Friday, June 4, 2010

Changing Faces

Things change. It’s a fact of life. Everyone knows it, and we expect it. Still, it seems when we leave a place and return later, we’re taken by surprise when we actually see the changes. This week I experienced that surprise twice. Both experiences involved schools in my life.

I heard through a former teacher that the elementary school I attended was closing down due to budget cuts in the district, and on Wednesday there was an open house for past and present students, parents, and staff. I picked up my mom and we went to the little building where I started my school life. The outside of the building looked the same, but the inside was so different. How did we ever operate without computers? A scrapbook in the gym had old newspaper clippings and PTA programs printed out on blue ink from the old “ditto” machine. The hallways were the same, but the classrooms had been updated. I saw a few familiar faces – more deeply lined, framed by hair much lighter than I remembered.

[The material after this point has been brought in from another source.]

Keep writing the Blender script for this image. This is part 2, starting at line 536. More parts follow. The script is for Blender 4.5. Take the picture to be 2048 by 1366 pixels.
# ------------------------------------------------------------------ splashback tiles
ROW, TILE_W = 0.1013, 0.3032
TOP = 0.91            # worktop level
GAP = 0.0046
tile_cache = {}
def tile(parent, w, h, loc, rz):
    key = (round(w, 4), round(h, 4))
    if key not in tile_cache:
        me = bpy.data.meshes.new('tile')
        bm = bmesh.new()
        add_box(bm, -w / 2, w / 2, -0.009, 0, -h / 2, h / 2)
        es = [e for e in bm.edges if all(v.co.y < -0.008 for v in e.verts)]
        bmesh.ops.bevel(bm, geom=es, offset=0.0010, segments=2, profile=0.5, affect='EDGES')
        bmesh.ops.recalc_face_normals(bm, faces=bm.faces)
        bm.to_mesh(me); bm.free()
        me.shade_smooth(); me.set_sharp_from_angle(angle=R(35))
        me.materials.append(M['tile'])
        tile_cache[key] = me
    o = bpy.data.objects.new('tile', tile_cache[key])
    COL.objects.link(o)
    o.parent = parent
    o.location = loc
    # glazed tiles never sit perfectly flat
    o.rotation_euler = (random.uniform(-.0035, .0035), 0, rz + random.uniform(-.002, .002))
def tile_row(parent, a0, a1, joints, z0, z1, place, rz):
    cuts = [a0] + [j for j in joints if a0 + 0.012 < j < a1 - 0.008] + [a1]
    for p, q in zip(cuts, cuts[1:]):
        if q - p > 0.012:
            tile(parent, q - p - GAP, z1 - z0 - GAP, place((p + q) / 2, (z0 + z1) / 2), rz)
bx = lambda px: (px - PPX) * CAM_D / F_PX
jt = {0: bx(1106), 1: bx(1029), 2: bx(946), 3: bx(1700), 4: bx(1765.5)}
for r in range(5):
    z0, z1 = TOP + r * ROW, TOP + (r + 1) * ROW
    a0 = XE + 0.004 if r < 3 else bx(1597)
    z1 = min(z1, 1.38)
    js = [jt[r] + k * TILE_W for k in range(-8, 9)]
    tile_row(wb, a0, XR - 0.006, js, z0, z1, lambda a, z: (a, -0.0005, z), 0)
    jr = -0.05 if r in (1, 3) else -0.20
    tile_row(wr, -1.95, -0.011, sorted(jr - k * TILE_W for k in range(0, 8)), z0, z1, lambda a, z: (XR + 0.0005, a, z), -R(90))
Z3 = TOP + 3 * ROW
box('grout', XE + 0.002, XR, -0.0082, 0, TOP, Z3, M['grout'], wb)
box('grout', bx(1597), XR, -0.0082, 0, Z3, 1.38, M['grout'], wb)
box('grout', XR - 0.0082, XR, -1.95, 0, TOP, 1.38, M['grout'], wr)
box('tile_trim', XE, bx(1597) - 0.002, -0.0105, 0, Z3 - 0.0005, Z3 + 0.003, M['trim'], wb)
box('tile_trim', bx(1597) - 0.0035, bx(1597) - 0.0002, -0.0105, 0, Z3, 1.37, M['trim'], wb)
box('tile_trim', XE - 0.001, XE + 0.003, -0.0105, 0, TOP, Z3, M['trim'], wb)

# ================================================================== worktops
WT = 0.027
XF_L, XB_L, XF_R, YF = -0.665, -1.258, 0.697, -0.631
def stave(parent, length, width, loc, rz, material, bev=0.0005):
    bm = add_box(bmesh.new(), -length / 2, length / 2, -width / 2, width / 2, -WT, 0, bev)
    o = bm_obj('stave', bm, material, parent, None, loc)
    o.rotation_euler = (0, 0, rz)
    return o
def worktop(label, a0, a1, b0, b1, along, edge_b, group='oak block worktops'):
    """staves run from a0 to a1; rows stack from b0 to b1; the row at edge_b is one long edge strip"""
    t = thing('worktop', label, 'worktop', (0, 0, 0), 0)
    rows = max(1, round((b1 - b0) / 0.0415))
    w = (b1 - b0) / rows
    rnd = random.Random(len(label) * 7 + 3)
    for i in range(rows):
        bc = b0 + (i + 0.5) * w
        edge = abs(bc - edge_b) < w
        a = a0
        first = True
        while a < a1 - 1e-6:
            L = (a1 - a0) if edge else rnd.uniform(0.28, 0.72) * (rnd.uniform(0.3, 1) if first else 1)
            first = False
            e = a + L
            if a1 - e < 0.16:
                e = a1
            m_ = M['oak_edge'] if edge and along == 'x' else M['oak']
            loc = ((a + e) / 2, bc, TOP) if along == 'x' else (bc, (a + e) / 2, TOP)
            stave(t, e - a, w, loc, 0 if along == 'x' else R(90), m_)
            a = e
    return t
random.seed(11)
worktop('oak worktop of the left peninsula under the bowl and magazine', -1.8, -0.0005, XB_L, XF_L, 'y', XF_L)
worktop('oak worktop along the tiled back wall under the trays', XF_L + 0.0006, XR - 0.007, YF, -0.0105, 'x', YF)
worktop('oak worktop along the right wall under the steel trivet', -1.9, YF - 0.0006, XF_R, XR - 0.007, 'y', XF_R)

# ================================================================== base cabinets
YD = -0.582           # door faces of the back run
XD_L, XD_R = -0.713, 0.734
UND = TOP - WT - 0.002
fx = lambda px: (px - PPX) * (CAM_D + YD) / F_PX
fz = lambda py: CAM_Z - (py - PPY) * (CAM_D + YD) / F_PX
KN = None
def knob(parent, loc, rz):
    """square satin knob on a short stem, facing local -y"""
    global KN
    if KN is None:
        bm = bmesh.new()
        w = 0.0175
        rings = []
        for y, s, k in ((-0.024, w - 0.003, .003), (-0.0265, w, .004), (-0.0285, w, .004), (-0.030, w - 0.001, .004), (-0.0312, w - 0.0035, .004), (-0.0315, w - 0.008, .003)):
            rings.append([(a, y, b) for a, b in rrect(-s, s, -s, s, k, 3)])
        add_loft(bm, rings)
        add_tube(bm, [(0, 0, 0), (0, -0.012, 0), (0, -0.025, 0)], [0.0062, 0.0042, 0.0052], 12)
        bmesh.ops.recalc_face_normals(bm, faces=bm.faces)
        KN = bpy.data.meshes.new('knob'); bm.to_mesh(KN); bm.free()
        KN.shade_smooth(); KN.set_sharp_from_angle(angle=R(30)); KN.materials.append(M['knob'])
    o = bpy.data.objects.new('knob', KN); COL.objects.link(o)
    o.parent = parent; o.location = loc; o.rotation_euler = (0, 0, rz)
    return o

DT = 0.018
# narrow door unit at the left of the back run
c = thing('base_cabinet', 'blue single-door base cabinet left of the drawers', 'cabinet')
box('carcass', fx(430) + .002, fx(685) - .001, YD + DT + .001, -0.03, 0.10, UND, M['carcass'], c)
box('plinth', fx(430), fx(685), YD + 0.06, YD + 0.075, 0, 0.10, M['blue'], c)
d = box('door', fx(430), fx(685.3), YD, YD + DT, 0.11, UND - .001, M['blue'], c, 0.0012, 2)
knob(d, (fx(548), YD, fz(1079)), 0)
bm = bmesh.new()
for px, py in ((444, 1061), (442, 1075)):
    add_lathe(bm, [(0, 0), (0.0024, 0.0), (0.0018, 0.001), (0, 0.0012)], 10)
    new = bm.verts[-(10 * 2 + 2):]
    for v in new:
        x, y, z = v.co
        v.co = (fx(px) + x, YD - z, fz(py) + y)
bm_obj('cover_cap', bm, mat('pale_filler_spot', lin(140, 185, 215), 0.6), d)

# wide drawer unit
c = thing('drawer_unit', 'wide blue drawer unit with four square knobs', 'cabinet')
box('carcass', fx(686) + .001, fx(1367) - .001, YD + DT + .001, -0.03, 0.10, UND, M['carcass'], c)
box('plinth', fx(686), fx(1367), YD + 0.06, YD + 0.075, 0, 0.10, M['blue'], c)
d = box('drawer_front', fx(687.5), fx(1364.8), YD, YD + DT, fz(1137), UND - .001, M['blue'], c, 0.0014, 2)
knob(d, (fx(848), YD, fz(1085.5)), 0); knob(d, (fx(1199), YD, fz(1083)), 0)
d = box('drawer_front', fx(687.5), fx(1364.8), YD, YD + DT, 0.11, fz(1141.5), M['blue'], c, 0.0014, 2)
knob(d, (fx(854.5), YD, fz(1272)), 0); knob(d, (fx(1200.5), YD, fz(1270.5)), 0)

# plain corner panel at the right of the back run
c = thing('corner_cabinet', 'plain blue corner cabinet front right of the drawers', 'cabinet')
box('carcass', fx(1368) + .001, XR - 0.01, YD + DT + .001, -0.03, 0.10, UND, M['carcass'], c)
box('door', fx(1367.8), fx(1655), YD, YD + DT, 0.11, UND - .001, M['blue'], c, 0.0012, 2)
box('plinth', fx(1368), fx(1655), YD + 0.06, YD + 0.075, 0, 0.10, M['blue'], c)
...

Yesterday I went to a retirement party for a former colleague at the school district where I spent 28 years as a teacher. The gathering took place in the administration building, which had been rebuilt since my time there. That was a change I expected. The boardroom was decorated to reflect the colorful, energetic personality of the kindergarten teacher who was now stepping down to pursue other interests. There were unfamiliar faces, which I also expected. After all, I’ve been retired five years, and people come and go. But it was surprising to see the number of faces I didn’t recognize.

What is it that makes us expect things to stay the same when we’re not there, when we’re able to accept change when it takes place in front of us? Some change is good – my friend will now have time to invest in his antiquing business, and at least one younger teacher will have her job because he’s leaving. Some change is sad – the kids who attended South Godwin Elementary will have to go to a different school in the fall. But they will cope, and continue to learn in a new place.

And I will continue to be surprised and amazed at the changes, both good and bad.